Which begs the question, how much can you trust the newspaper if story selection and placement might be influenced by face-to-faces?

Monday, January 26, 2009

Death of Newspapers - Colonial Edition

The first newspaper in the Colonies was Publick Occurrences, printing in Boston in 1690. Early American newspapers were inevitably weeklies because it took 16 hours to set in type four pages. The first “death of newspapers” in America was 1765 as a result of the Stamp Act, which levied a tax on every printed page. The second death of newspapers was the Sedition Act of 1798, a low point of the John Adams presidency, making it a federal crime to defame his administration. (whoa!) Thomas Jefferson once proposed newspapers should have four sections: Truths, Probabilities, Possibilities, and Lies. (Wouldn't it be great if someone did a paper like that now?) Objectivity in journalism is a creature of the 19th century.
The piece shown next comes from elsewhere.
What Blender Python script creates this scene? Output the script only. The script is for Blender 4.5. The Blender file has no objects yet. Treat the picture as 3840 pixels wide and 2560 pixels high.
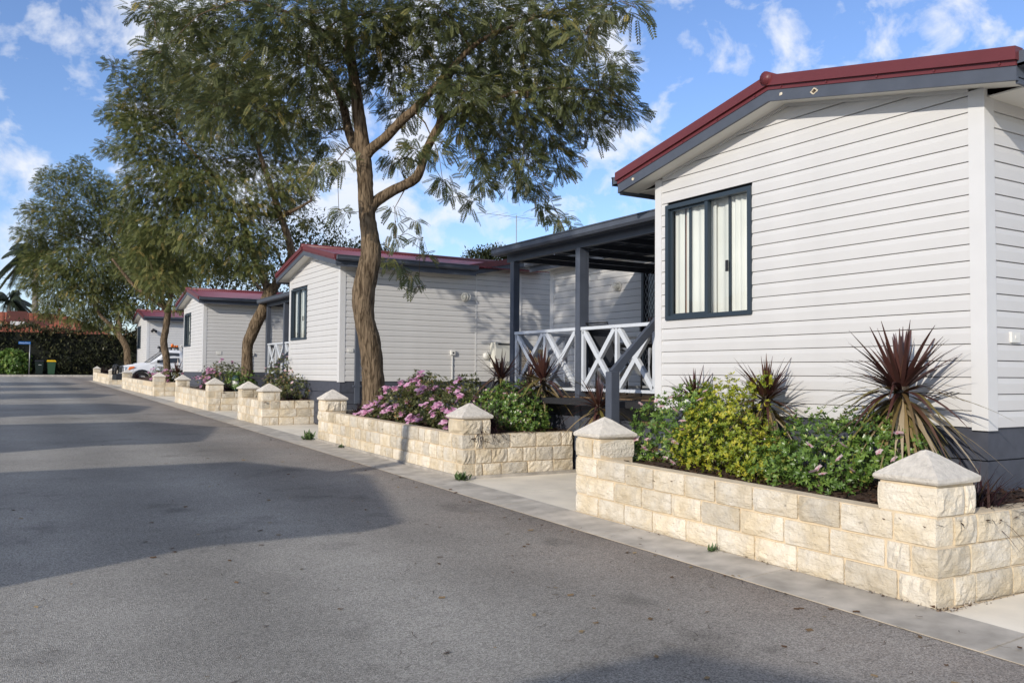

Prior to that (and apparently now) the whole point was to espouse a point of view.
Thanks again to The New Yorker for source material.

Thursday, December 11, 2008

Mystery of the Missing Portrait


In 1969, a VCU freshman named Janet Johnson, who lived on the 8th floor of Johnson Hall, painted this picture, which amazed us all because she wasn't even an art major, so we took a picture of it.

She dropped out mid-semester because she never went to class. She got her days and nights mixed up and was up all night and slept all day. I think she was originally from Northern Virginia. She was very tall and liked to wear short, fluffy wigs. She also liked to party at Andy's, which was on Grace Street near the Mister Swiss, a few doors down from Lum's.

A few years later, someone told me they saw this painting for sale at Arts in the Park. That was almost 40 years ago. I wonder what happened to it.